2016-11-13 12:35 GMT-06:00 Andrew Wesie awesie@gmail.com:
Signed-off-by: Andrew Wesie awesie@gmail.com
It looks like you're never declaring shader outputs as flat. Is the potential mismatch with the shader input declarations a problem?
BTW, I find it a bit surprising that flat varyings are actually used in SM4+ applications, AFAIK there is no way to mark inputs / outputs as flat in HLSL, which would suggest some kind of manual tinkering with the shader bytecode is required to use them.

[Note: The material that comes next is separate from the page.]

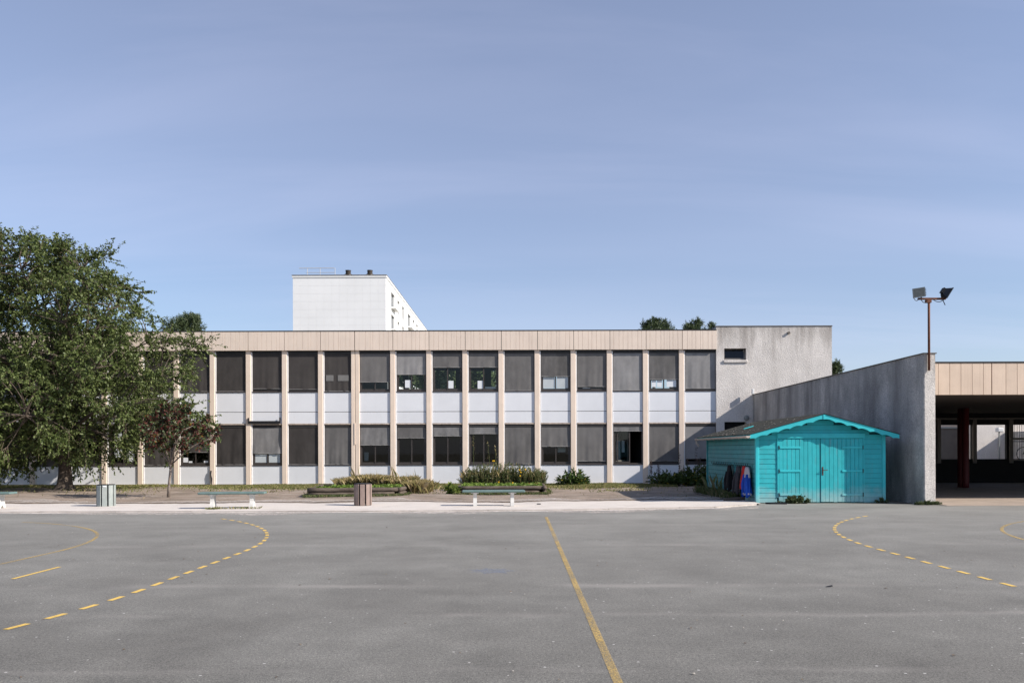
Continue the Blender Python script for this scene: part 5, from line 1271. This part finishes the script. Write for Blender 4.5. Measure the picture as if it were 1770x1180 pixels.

On Sun, Nov 13, 2016 at 11:44 PM, Matteo Bruni matteo.mystral@gmail.com wrote:
2016-11-13 12:35 GMT-06:00 Andrew Wesie awesie@gmail.com:
Signed-off-by: Andrew Wesie awesie@gmail.com
It looks like you're never declaring shader outputs as flat. Is the potential mismatch with the shader input declarations a problem?
Yes, this is a problem for older OpenGL versions. However, it's allowed in newer OpenGL versions. AFAIK it was changed in GLSL 4.3 but in practice you can use it only in GLSL 4.4 or higher because the spec was inconsistent, and some drivers still report input/output mismatch errors in GLSL 4.3.
BTW, I find it a bit surprising that flat varyings are actually used in SM4+ applications, AFAIK there is no way to mark inputs / outputs as flat in HLSL, which would suggest some kind of manual tinkering with the shader bytecode is required to use them.
There is the "nointerpolation" HLSL keyword. Note that manual tinkering with a shader bytecode would be only possible if you would know the checksum algorithm used in shader bytecodes.
On 14 November 2016 at 00:08, Józef Kucia joseph.kucia@gmail.com wrote:
There is the "nointerpolation" HLSL keyword. Note that manual tinkering with a shader bytecode would be only possible if you would know the checksum algorithm used in shader bytecodes.
That algorithm is actually somewhat known these days, it seems to be a variant of MD5.